(Business in Cameroon) – Cameroon now has sufficient data to assess the impact of the mobile money tax introduced on January 1, 2022. According to a report by the International Monetary Fund (IMF), Taxing Mobile Money: Theory and Evidence, consulted by Business in Cameroon, the 0.2% levy applied to each transfer and cash withdrawal has significantly reshaped the economics of electronic transactions in a country where mobile money already accounted for nearly 50% of GDP by transaction volume in 2020.

The 2022 finance law introduced a proportional 0.2% tax on both transfers and withdrawals, meaning that a full transfer-and-withdrawal cycle is subject to a cumulative tax burden of 0.4%. Bank transfers, deposits into mobile wallets, payments to registered merchants, and transactions used to pay taxes and duties are exempt. In 2025, the framework was tightened further with the introduction of a flat CFA4 fee per transaction, added to the initial tax.

Transaction costs surge, reaching up to 400%

According to the IMF, the introduction of the 0.2% tax did not change operators’ pricing structure for transfers, which remained set at 1% for amounts between CFA50 and CFA6,500, then applied on a progressive scale ranging from CFA50 to CFA500 for transactions up to CFA1 million. However, the tax sharply increased the total cost borne by users once operator fees and taxes were combined.

In practice, the smallest transactions saw cost increases of around 20%, while the highest brackets recorded increases of up to 400%, the IMF report says. The institution notes, for example, that in the CFA50,001–CFA80,000 bracket, the tax amounts to CFA100–CFA160, equal to or double the original fee of CFA100. In the upper CFA500,001–CFA1,000,000 bracket, the tax represents CFA1,000–CFA2,000, or two to four times the previous cost of CFA500.

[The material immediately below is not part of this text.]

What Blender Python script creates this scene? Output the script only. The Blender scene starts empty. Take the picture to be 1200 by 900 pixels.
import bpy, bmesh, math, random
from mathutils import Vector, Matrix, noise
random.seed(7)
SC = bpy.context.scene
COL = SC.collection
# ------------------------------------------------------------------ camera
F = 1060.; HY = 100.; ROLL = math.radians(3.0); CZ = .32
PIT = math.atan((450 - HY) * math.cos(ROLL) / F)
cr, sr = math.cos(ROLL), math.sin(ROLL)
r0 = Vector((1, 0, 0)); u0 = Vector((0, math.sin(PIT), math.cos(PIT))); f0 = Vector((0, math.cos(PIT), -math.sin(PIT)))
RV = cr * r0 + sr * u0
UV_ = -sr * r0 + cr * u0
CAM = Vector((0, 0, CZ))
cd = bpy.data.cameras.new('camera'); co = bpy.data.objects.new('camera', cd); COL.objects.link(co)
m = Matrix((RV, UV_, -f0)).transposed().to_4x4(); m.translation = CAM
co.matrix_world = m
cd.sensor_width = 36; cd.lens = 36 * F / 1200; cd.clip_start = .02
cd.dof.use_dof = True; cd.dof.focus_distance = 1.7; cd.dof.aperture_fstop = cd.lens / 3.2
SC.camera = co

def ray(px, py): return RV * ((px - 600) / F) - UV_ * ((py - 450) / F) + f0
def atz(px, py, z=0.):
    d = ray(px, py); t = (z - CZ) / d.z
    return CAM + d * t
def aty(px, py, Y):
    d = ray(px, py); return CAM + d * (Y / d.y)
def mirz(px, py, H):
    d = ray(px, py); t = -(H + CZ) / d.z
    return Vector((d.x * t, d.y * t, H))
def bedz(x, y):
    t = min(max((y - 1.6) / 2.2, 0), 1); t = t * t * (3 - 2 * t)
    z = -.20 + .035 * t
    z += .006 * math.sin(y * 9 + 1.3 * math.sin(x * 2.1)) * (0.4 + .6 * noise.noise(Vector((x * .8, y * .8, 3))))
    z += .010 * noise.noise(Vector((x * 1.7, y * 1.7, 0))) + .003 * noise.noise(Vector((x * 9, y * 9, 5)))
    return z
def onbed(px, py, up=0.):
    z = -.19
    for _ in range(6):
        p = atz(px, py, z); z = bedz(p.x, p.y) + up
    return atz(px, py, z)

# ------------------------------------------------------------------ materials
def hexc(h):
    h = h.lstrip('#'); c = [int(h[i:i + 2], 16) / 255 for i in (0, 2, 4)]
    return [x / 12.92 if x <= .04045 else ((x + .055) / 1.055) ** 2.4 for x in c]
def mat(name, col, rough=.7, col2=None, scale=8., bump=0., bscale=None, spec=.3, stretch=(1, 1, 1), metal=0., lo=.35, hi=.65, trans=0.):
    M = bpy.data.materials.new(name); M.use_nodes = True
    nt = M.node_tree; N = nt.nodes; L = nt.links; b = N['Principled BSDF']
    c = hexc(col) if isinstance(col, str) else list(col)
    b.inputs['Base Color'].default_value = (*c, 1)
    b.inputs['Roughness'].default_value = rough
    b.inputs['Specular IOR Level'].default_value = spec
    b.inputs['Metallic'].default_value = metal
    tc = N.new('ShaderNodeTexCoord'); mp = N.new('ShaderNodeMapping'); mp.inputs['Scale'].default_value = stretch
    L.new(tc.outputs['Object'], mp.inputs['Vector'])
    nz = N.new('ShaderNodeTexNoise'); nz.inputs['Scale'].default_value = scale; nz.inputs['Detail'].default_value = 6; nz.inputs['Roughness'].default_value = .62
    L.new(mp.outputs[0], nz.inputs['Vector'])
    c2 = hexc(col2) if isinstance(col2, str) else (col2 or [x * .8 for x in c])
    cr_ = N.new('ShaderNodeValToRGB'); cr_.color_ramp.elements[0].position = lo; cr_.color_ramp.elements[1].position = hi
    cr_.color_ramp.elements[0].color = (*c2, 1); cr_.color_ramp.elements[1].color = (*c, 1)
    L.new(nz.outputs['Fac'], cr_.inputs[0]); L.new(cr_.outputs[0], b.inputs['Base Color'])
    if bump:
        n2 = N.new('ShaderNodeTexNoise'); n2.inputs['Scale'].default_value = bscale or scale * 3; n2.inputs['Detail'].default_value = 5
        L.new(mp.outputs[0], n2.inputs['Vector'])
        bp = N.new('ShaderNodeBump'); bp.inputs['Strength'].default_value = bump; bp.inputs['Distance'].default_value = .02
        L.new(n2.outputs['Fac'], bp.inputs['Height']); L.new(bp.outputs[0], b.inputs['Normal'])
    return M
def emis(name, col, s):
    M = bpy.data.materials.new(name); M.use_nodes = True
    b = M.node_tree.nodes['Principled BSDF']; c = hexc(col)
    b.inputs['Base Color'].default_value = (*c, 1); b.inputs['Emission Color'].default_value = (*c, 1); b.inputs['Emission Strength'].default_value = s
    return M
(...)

Withdrawals more expensive despite limited fee adjustments

For cash withdrawals, which already carry higher operator fees than transfers, pricing adjustments after the tax was introduced were minimal. Only two brackets were revised: fees fell from CFA180 to CFA175 for withdrawals between CFA6,500 and CFA10,000, and from CFA1,350 to CFA1,300 for the CFA50,001–CFA80,000 range.

These marginal cuts were not enough to offset the effect of the 0.2% proportional tax. Overall, the total cost of a withdrawal, combining operator fees and tax, increased by between 4% and 28%, depending on the transaction amount.

Financial inclusion at risk, IMF warns

In a report published in March 2022, shortly after the mobile money tax was introduced in Cameroon, the IMF warned about the redistributive effects of such sector-specific taxation. The institution said that taxing mobile money can be fiscally inequitable and hinder the already low level of financial inclusion.

It added that poor and unbanked segments of the population, often living in rural areas and facing high transaction costs from formal banks, are negatively affected by the measure. In effect, the combination of a proportional tax, a fixed per-transaction fee, and already high withdrawal charges raises the cost of a payment tool that has become central for households and economic actors most reliant on mobile financial services.